WRITTEN PROBLEM
Extract the complete listing and repeat it word for word.

SUPPLIED MATERIAL
§

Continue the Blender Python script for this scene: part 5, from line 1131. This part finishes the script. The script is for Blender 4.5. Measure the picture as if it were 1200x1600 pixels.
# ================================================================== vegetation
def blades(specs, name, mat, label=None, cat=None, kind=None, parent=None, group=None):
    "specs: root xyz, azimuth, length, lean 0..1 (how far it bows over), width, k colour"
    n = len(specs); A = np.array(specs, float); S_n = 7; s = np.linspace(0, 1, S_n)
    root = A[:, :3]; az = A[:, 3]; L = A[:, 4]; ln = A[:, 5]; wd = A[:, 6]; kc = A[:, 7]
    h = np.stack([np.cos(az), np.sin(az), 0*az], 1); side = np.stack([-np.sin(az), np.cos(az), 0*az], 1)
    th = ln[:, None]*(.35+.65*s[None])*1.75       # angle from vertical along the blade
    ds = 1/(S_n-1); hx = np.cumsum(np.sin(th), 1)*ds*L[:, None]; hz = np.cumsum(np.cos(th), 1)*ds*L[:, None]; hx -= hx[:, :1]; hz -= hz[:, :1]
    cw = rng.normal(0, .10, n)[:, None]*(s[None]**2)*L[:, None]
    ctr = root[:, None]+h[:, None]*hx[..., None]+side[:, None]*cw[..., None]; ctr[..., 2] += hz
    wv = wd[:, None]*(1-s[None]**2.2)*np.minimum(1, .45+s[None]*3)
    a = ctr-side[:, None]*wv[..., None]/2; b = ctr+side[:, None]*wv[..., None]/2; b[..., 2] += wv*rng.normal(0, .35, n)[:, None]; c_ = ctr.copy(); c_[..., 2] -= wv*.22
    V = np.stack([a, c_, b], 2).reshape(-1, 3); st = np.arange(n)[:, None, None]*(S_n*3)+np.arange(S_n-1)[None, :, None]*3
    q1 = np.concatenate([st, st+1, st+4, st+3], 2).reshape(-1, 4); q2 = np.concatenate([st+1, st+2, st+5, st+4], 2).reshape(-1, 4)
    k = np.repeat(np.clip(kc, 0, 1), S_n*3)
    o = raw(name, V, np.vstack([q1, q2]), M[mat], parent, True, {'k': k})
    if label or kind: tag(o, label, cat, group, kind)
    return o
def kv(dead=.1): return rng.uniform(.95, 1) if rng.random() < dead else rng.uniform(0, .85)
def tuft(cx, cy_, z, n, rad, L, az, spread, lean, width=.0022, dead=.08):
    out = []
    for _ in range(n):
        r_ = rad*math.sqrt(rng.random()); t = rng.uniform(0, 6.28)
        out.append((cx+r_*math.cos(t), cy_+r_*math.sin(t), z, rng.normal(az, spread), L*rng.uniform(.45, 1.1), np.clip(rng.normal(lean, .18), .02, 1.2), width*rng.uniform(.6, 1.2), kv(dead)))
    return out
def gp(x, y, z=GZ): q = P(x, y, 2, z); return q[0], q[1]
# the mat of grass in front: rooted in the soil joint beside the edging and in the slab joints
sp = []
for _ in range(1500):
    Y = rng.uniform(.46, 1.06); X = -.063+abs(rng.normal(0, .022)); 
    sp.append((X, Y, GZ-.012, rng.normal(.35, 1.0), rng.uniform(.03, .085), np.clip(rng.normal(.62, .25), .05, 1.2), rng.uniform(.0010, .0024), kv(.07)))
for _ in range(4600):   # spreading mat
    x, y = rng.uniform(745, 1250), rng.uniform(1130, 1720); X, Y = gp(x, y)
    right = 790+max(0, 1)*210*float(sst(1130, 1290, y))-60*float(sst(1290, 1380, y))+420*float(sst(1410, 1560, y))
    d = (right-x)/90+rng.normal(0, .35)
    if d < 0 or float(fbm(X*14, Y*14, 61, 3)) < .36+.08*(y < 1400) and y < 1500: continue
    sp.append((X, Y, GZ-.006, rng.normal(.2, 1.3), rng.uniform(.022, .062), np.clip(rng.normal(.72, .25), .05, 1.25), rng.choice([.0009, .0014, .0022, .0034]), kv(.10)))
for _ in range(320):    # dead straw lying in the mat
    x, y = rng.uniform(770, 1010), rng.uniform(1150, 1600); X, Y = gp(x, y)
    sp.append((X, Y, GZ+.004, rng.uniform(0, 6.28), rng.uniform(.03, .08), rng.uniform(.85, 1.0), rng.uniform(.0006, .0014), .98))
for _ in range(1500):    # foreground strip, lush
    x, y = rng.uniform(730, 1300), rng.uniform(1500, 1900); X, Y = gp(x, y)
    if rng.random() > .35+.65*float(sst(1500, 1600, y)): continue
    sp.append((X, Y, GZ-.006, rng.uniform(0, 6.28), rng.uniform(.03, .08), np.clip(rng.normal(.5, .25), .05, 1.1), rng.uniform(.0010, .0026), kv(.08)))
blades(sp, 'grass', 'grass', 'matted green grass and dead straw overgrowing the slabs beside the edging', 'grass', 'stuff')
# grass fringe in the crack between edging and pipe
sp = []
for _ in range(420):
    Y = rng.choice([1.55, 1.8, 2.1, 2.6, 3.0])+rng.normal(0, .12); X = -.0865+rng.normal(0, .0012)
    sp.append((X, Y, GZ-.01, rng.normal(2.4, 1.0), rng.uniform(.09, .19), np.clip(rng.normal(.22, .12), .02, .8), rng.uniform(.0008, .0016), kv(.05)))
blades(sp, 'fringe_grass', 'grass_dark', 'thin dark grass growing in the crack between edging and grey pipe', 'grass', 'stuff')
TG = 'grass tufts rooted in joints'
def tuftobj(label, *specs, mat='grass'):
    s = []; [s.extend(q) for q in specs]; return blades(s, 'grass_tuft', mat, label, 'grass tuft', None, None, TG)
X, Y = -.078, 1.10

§

FINAL RESULT
Continue the Blender Python script for this scene: part 5, from line 1131. This part finishes the script. The script is for Blender 4.5. Measure the picture as if it were 1200x1600 pixels.
# ================================================================== vegetation
def blades(specs, name, mat, label=None, cat=None, kind=None, parent=None, group=None):
    "specs: root xyz, azimuth, length, lean 0..1 (how far it bows over), width, k colour"
    n = len(specs); A = np.array(specs, float); S_n = 7; s = np.linspace(0, 1, S_n)
    root = A[:, :3]; az = A[:, 3]; L = A[:, 4]; ln = A[:, 5]; wd = A[:, 6]; kc = A[:, 7]
    h = np.stack([np.cos(az), np.sin(az), 0*az], 1); side = np.stack([-np.sin(az), np.cos(az), 0*az], 1)
    th = ln[:, None]*(.35+.65*s[None])*1.75       # angle from vertical along the blade
    ds = 1/(S_n-1); hx = np.cumsum(np.sin(th), 1)*ds*L[:, None]; hz = np.cumsum(np.cos(th), 1)*ds*L[:, None]; hx -= hx[:, :1]; hz -= hz[:, :1]
    cw = rng.normal(0, .10, n)[:, None]*(s[None]**2)*L[:, None]
    ctr = root[:, None]+h[:, None]*hx[..., None]+side[:, None]*cw[..., None]; ctr[..., 2] += hz
    wv = wd[:, None]*(1-s[None]**2.2)*np.minimum(1, .45+s[None]*3)
    a = ctr-side[:, None]*wv[..., None]/2; b = ctr+side[:, None]*wv[..., None]/2; b[..., 2] += wv*rng.normal(0, .35, n)[:, None]; c_ = ctr.copy(); c_[..., 2] -= wv*.22
    V = np.stack([a, c_, b], 2).reshape(-1, 3); st = np.arange(n)[:, None, None]*(S_n*3)+np.arange(S_n-1)[None, :, None]*3
    q1 = np.concatenate([st, st+1, st+4, st+3], 2).reshape(-1, 4); q2 = np.concatenate([st+1, st+2, st+5, st+4], 2).reshape(-1, 4)
    k = np.repeat(np.clip(kc, 0, 1), S_n*3)
    o = raw(name, V, np.vstack([q1, q2]), M[mat], parent, True, {'k': k})
    if label or kind: tag(o, label, cat, group, kind)
    return o
def kv(dead=.1): return rng.uniform(.95, 1) if rng.random() < dead else rng.uniform(0, .85)
def tuft(cx, cy_, z, n, rad, L, az, spread, lean, width=.0022, dead=.08):
    out = []
    for _ in range(n):
        r_ = rad*math.sqrt(rng.random()); t = rng.uniform(0, 6.28)
        out.append((cx+r_*math.cos(t), cy_+r_*math.sin(t), z, rng.normal(az, spread), L*rng.uniform(.45, 1.1), np.clip(rng.normal(lean, .18), .02, 1.2), width*rng.uniform(.6, 1.2), kv(dead)))
    return out
def gp(x, y, z=GZ): q = P(x, y, 2, z); return q[0], q[1]
# the mat of grass in front: rooted in the soil joint beside the edging and in the slab joints
sp = []
for _ in range(1500):
    Y = rng.uniform(.46, 1.06); X = -.063+abs(rng.normal(0, .022)); 
    sp.append((X, Y, GZ-.012, rng.normal(.35, 1.0), rng.uniform(.03, .085), np.clip(rng.normal(.62, .25), .05, 1.2), rng.uniform(.0010, .0024), kv(.07)))
for _ in range(4600):   # spreading mat
    x, y = rng.uniform(745, 1250), rng.uniform(1130, 1720); X, Y = gp(x, y)
    right = 790+max(0, 1)*210*float(sst(1130, 1290, y))-60*float(sst(1290, 1380, y))+420*float(sst(1410, 1560, y))
    d = (right-x)/90+rng.normal(0, .35)
    if d < 0 or float(fbm(X*14, Y*14, 61, 3)) < .36+.08*(y < 1400) and y < 1500: continue
    sp.append((X, Y, GZ-.006, rng.normal(.2, 1.3), rng.uniform(.022, .062), np.clip(rng.normal(.72, .25), .05, 1.25), rng.choice([.0009, .0014, .0022, .0034]), kv(.10)))
for _ in range(320):    # dead straw lying in the mat
    x, y = rng.uniform(770, 1010), rng.uniform(1150, 1600); X, Y = gp(x, y)
    sp.append((X, Y, GZ+.004, rng.uniform(0, 6.28), rng.uniform(.03, .08), rng.uniform(.85, 1.0), rng.uniform(.0006, .0014), .98))
for _ in range(1500):    # foreground strip, lush
    x, y = rng.uniform(730, 1300), rng.uniform(1500, 1900); X, Y = gp(x, y)
    if rng.random() > .35+.65*float(sst(1500, 1600, y)): continue
    sp.append((X, Y, GZ-.006, rng.uniform(0, 6.28), rng.uniform(.03, .08), np.clip(rng.normal(.5, .25), .05, 1.1), rng.uniform(.0010, .0026), kv(.08)))
blades(sp, 'grass', 'grass', 'matted green grass and dead straw overgrowing the slabs beside the edging', 'grass', 'stuff')
# grass fringe in the crack between edging and pipe
sp = []
for _ in range(420):
    Y = rng.choice([1.55, 1.8, 2.1, 2.6, 3.0])+rng.normal(0, .12); X = -.0865+rng.normal(0, .0012)
    sp.append((X, Y, GZ-.01, rng.normal(2.4, 1.0), rng.uniform(.09, .19), np.clip(rng.normal(.22, .12), .02, .8), rng.uniform(.0008, .0016), kv(.05)))
blades(sp, 'fringe_grass', 'grass_dark', 'thin dark grass growing in the crack between edging and grey pipe', 'grass', 'stuff')
TG = 'grass tufts rooted in joints'
def tuftobj(label, *specs, mat='grass'):
    s = []; [s.extend(q) for q in specs]; return blades(s, 'grass_tuft', mat, label, 'grass tuft', None, None, TG)
X, Y = -.078, 1.10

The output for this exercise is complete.